Seagate, Hitachi up density in hard drive material

Michael Kanellos Staff Writer, CNET News.com
Michael Kanellos is editor at large at CNET News.com, where he covers hardware, research and development, start-ups and the tech industry overseas.
Michael Kanellos

Seagate Technologies and Hitachi celebrated the 50th anniversary of the hard drive by announcing two records in areal density, or the amount of data you can squeeze into a fixed area on a platter.

Hitachi went first, claiming that in its lab, it has managed to squeeze 345 gigabits of data in a square inch. With this material, Hitachi says it can make desktop drives that hold 2 terabytes in 2009. Hitachi says it will make 1TB desktop drives in the first half of 2007. (A terabyte, or TB, is 1,000 gigabytes. Eight gigabits make up one gigabyte.)

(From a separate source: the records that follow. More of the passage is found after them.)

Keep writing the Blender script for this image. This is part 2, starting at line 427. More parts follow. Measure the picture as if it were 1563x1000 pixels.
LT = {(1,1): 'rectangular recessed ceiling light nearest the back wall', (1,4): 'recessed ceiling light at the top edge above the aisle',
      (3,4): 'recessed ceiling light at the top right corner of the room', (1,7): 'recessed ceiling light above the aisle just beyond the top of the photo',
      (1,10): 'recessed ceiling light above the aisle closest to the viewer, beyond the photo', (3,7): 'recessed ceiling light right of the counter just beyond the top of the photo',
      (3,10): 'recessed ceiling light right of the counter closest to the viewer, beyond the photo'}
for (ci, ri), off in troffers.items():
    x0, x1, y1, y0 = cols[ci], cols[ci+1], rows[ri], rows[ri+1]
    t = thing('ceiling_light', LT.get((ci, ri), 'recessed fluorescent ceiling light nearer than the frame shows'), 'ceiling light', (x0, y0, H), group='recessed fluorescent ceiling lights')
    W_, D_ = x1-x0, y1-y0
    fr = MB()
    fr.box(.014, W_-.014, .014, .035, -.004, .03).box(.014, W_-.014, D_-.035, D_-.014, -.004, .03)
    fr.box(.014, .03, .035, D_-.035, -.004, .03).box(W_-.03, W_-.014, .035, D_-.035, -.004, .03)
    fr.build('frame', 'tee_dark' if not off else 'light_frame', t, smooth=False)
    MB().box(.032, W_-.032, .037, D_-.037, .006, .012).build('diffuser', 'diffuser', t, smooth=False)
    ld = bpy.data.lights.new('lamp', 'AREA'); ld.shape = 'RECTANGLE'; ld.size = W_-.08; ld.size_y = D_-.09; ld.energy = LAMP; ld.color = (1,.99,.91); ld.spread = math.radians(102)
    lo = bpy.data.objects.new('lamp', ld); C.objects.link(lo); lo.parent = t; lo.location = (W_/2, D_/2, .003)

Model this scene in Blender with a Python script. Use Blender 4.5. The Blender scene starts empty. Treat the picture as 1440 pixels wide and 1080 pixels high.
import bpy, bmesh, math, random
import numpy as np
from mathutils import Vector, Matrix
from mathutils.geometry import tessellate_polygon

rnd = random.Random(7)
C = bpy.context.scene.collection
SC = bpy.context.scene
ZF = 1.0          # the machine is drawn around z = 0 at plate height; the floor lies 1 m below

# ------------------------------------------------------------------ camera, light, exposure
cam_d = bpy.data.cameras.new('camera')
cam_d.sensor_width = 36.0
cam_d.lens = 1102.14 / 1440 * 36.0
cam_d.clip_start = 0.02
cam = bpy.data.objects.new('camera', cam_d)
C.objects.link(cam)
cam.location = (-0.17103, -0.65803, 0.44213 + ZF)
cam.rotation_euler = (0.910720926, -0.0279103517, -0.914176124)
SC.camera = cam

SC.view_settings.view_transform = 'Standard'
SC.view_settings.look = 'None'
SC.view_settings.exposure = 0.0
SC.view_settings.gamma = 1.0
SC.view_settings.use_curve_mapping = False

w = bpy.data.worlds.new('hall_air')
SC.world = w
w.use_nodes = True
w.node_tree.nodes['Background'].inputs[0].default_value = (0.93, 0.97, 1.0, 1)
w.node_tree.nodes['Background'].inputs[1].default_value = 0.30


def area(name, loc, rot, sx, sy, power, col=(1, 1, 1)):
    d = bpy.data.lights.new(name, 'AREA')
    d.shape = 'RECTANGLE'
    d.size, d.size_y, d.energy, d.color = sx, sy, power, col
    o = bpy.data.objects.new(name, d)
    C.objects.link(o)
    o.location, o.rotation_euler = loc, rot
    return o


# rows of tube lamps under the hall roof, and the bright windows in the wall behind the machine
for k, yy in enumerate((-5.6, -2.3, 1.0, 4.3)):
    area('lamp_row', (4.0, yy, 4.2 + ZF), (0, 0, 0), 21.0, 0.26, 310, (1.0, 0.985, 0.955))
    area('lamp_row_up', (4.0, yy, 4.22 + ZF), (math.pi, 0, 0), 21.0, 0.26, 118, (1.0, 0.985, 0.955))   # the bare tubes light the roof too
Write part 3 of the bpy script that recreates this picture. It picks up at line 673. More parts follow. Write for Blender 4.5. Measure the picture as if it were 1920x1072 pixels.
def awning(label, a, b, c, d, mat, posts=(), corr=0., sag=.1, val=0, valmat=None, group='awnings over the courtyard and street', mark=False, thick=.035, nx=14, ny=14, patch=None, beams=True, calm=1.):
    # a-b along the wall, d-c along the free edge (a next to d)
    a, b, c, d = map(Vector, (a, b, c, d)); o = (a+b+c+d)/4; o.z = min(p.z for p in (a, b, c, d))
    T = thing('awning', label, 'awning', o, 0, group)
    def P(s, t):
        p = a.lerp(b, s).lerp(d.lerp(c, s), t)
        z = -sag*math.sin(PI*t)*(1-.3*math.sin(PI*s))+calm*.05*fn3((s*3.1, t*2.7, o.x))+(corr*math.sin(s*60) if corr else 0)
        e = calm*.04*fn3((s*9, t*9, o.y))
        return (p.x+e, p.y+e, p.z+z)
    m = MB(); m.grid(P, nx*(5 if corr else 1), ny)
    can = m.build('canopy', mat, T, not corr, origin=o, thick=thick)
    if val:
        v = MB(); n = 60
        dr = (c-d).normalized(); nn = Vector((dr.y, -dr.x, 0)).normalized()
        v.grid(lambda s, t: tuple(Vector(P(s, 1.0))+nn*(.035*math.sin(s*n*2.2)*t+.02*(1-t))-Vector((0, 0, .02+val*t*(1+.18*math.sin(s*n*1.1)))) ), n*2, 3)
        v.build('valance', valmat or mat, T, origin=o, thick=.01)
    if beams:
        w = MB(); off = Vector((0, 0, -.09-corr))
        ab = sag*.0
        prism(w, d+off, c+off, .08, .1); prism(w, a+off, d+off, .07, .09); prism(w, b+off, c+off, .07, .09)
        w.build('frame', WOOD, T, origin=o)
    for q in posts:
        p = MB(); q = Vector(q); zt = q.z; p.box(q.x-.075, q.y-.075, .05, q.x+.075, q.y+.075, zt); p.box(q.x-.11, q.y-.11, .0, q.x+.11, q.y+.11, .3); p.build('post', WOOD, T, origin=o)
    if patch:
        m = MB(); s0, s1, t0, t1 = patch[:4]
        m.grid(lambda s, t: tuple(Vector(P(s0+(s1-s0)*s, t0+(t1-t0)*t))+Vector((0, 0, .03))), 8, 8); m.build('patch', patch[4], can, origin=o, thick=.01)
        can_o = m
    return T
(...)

Two days later, Seagate struck, claiming it has squeezed on 421 gigabits per square inch. That would lead to 2.5TB desktop drives in 2009 that could hold 4,000 hours of digital video. Do people need that much storage? You say no now, but history says that it will get consumed.

Sources close to Seagate says that company will come out with 1TB desktop drives in late 2006 or early 2007. But these new products always come out in fairly low numbers.